Sunday, January 20, 2008

Libertarian Infighting

Ron Paul's reprehensible newsletters have re-ignited the old infighting among libertarians. And in case you're unfamiliar with who's who in these warring camps, the Nation's Christopher Hayes provides a primer:

In 1981 American libertarianism's founding father, Murray Rothbard, had a falling out with Cato leaders over their weak-kneed conception of libertarianism as "low tax liberalism." After being kicked off the board of the organization he had helped found, Rothbard, a Jewish, Bronx-born economist who'd studied with Austrian economist Ludwig von Mises, helped found the Mises Institute in Auburn, Alabama. The institute became the intellectual center for what Rothbard protégé Lew Rockwell termed "paleolibertarianism," a worldview rooted squarely in the populist Old Right tradition. Paleolibertarians tend to be culturally conservative (attracting, on the edges, a fair share of Confederacy nostalgists and white supremacists), zealously against imperial foreign policy and the Federal Reserve. "Ron Paul has shown that the core of the state is the Pentagon and the Federal Reserve," says Rockwell, who was Paul's congressional chief of staff from 1978 to 1982.

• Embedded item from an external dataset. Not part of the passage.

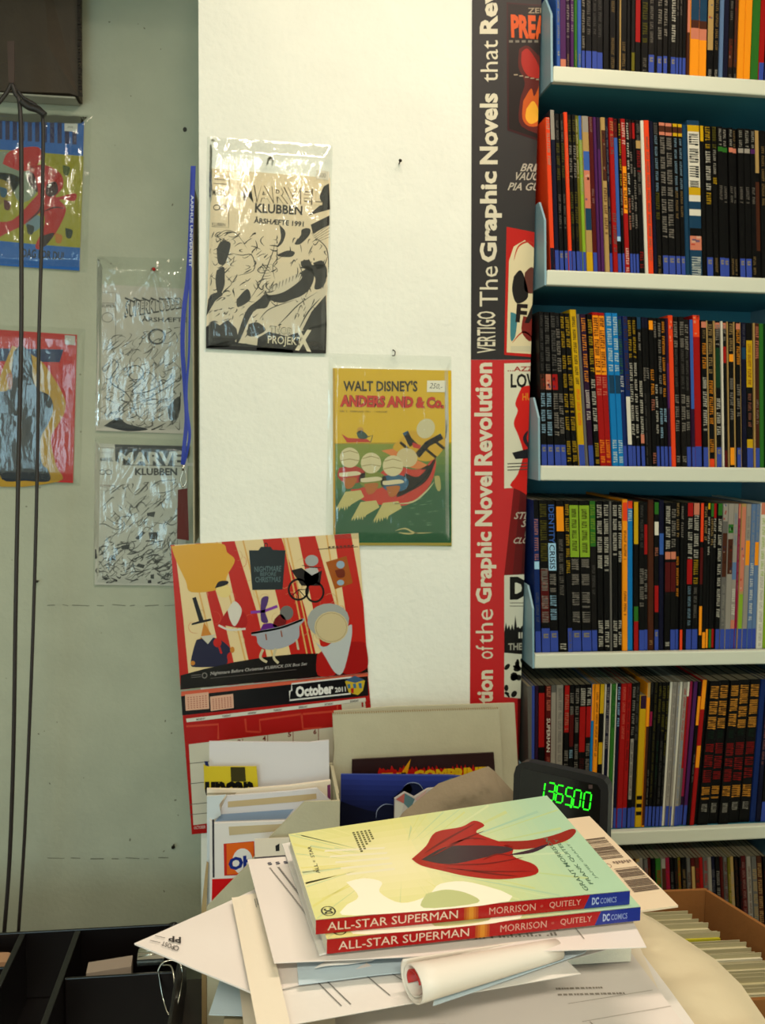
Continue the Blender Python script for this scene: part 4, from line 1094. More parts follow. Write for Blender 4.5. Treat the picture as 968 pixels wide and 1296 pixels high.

The division between paleolibertarians, centered around the Mises Institute, and cosmopolitan libertarians, centered around Cato, is also a case of "culture clash," according to Justin Raimondo, editorial director of Antiwar.com and prominent member of the Mises set. "There's the populist wing of the libertarian movement, and then there's the Washington crowd that's still trying to sell libertarianism, or their version of it, to elites. These people want to go along and get along. As long as they can abort their babies and sodomize each other and take as many drugs as they want to, they are happy. They don't care who is being killed in Iraq and how many Iraqis are dying. That's their hierarchy of values."